GIVEN EXERCISE:
Reproduce the first line and every line after it, exactly, through the one containing "cable('slanting_cord', 'blurred tan". Leave out the rest.

### DATA FOR THIS TASK

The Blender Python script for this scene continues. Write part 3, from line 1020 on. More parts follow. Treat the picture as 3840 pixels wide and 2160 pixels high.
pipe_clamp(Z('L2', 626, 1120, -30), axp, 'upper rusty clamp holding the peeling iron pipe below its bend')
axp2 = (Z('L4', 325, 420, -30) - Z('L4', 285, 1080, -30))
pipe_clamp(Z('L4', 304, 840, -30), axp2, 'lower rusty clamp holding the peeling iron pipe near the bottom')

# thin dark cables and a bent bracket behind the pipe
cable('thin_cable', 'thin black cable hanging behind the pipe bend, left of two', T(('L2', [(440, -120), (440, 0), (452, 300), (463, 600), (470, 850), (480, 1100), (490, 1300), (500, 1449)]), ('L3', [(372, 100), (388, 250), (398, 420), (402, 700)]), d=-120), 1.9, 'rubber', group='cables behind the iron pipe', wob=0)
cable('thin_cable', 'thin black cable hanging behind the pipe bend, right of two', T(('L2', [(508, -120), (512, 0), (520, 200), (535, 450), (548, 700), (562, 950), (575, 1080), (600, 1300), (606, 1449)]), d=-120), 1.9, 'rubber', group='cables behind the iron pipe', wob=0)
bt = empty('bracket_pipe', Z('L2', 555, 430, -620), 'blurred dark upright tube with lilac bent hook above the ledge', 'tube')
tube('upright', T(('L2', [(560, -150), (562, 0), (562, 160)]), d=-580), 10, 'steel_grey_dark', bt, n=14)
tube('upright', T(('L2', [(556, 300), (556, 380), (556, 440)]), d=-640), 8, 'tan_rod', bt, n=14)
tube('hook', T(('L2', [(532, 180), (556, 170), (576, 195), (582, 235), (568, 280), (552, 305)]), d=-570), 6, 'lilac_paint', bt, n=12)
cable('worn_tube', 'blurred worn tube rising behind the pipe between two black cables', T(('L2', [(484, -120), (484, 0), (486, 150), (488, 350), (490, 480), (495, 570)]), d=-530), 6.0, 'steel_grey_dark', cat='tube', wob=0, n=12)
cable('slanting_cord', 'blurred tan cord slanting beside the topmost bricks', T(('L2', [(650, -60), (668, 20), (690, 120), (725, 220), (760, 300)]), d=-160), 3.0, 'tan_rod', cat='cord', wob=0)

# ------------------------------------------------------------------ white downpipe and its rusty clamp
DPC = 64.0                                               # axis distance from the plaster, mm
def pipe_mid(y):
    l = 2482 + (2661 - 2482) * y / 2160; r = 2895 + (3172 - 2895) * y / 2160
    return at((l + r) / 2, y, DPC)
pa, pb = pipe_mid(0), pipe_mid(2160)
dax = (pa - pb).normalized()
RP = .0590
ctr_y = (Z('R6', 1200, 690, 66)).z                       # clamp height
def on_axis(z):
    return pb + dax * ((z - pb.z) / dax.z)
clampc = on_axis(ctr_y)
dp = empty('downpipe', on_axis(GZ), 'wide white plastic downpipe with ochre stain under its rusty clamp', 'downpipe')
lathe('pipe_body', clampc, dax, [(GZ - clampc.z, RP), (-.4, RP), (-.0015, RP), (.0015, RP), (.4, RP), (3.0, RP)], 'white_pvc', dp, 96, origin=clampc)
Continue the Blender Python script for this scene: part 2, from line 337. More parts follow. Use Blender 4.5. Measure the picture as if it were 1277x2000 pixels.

######

THE RESPONSE:
The Blender Python script for this scene continues. Write part 3, from line 1020 on. More parts follow. Treat the picture as 3840 pixels wide and 2160 pixels high.
pipe_clamp(Z('L2', 626, 1120, -30), axp, 'upper rusty clamp holding the peeling iron pipe below its bend')
axp2 = (Z('L4', 325, 420, -30) - Z('L4', 285, 1080, -30))
pipe_clamp(Z('L4', 304, 840, -30), axp2, 'lower rusty clamp holding the peeling iron pipe near the bottom')

# thin dark cables and a bent bracket behind the pipe
cable('thin_cable', 'thin black cable hanging behind the pipe bend, left of two', T(('L2', [(440, -120), (440, 0), (452, 300), (463, 600), (470, 850), (480, 1100), (490, 1300), (500, 1449)]), ('L3', [(372, 100), (388, 250), (398, 420), (402, 700)]), d=-120), 1.9, 'rubber', group='cables behind the iron pipe', wob=0)
cable('thin_cable', 'thin black cable hanging behind the pipe bend, right of two', T(('L2', [(508, -120), (512, 0), (520, 200), (535, 450), (548, 700), (562, 950), (575, 1080), (600, 1300), (606, 1449)]), d=-120), 1.9, 'rubber', group='cables behind the iron pipe', wob=0)
bt = empty('bracket_pipe', Z('L2', 555, 430, -620), 'blurred dark upright tube with lilac bent hook above the ledge', 'tube')
tube('upright', T(('L2', [(560, -150), (562, 0), (562, 160)]), d=-580), 10, 'steel_grey_dark', bt, n=14)
tube('upright', T(('L2', [(556, 300), (556, 380), (556, 440)]), d=-640), 8, 'tan_rod', bt, n=14)
tube('hook', T(('L2', [(532, 180), (556, 170), (576, 195), (582, 235), (568, 280), (552, 305)]), d=-570), 6, 'lilac_paint', bt, n=12)
cable('worn_tube', 'blurred worn tube rising behind the pipe between two black cables', T(('L2', [(484, -120), (484, 0), (486, 150), (488, 350), (490, 480), (495, 570)]), d=-530), 6.0, 'steel_grey_dark', cat='tube', wob=0, n=12)
cable('slanting_cord', 'blurred tan cord slanting beside the topmost bricks', T(('L2', [(650, -60), (668, 20), (690, 120), (725, 220), (760, 300)]), d=-160), 3.0, 'tan_rod', cat='cord', wob=0)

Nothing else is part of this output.